Even as the ask for a reduction in Reserve Bank of India’s benchmark interest rate is increasing by the day, Amitabh Chaudhry, MD & CEO, Axis Bank thinks otherwise. He is of the view that a rate cut alone isn’t going to spur capex. “I'm not sure, as a banker that reducing the interest rates by 25-50 basis points is really going to spur the economy. It might be a feel good factor, but it may not impact the decisions which people are taking to spur the economy,” he said in an exclusive interview to Moneycontrol. He believes firmly that reducing interest rates may not change the business case in a very significant manner.
“I don't think interest rate cut is going to spur the capex. Interest rates are pretty decent by Indian standards. There are other issues which need to be looked at more closely, rather than interest rate cut,” he explained. What concerns Chaudhry more now than the interest rates is the availability of liquidity in the banking system. RBI’s recent decision to slash cash reserve ratio (CRR) by 50 bps in two tranches may help the situation a bit.
“Liquidity needs to be released in the banking system. RBI did that to some extent in the latest monetary policy announcement,” he alluded, adding that deposit growth needs to come back to spur the credit growth. “RBI rightly has tightened a number of areas on the banking side. In some cases, the tightening has gone to a point maybe where the flow of credit has reduced quite a bit,” he said.
Chaudhry pointed out that deposit growth has slowed down and consequently, credit growth too has slowed down. “You have to balance all of this to ensure that we keep chugging along at the GDP growth rates. Any slowdown in credit growth or in GDP will reflect very quickly in the economy,” he cautioned. He is also very mindful of the rapidly changing macro-economic environment.
“You're literally reacting to it as things are playing out, rather than being able to plan really long term,” he stated while flagging off that volatility is never a good thing. “In the short term, it could be a bit of a negative, but I think over a period of time all of us will learn how to manage this new equation”.
He also pointed out that for the central bank, the other big challenge would be currency management. On Thursday last week, Indian Rupee breached the physiologically important threshold of Rs 85/USD. “All the global currencies have been depreciating against the dollar. We have seen that in India. Hopefully, over time it will settle down,” he said. With reference to the Indian context, Chaudhry believes that the Indian Rupee may remain under pressure to some extent.
“This also means that RBI is now faced with couple of issues. Indian policy makers does not like a rapid depreciation of the currency. They would like it to keep it steady. We have seen RBI intervening in the market to keep a gradual decline, rather than a rapid decline”.
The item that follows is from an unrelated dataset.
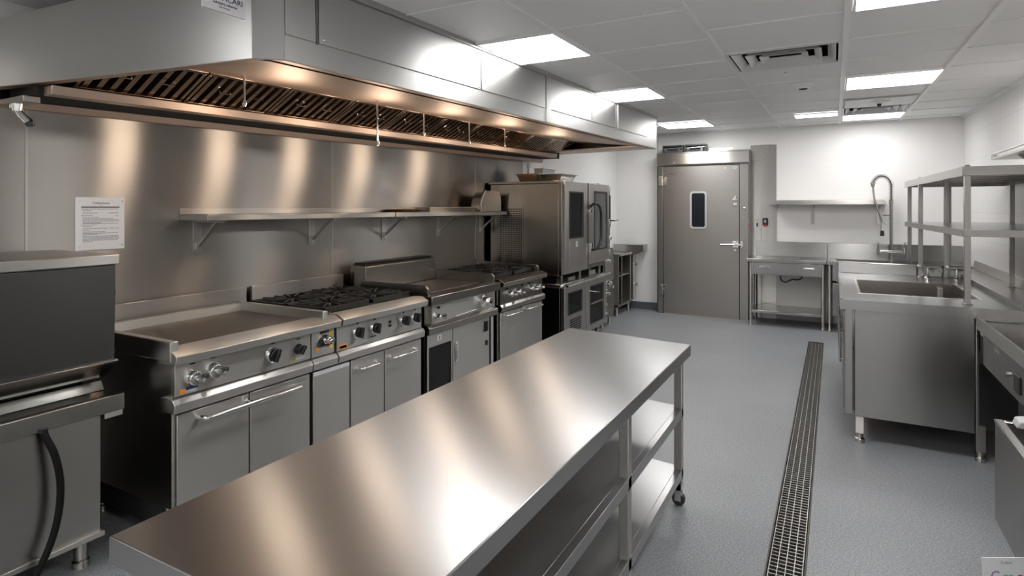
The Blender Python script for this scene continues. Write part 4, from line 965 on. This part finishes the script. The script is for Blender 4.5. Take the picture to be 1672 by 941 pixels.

Meanwhile, the US Fed’s decision to lower benchmark rates not more than twice in 2025, is in sync with Axis Bank’s house view, said Chaudhry. “Our economists have been saying it for quite some time that the rising trade deficit and general deficit in the US does not allow them to look at rate cuts. The rapid pace of rate cuts they were talking about is not going to play out."
When asked about his expectations of a rate cut in India, Chaudhry was clear that tackling inflation may remain the priority for RBI. “RBI, by law, is supposed to manage inflation within a certain range. We have not come close to that number”.
Nonetheless, he believes that the world economy at the moment, is driven by what is happening in the US. “People are trying to project what could happen in a Trump regime. What does appear clear is that that they will use tariffs as a weapon to get countries in line,” he said.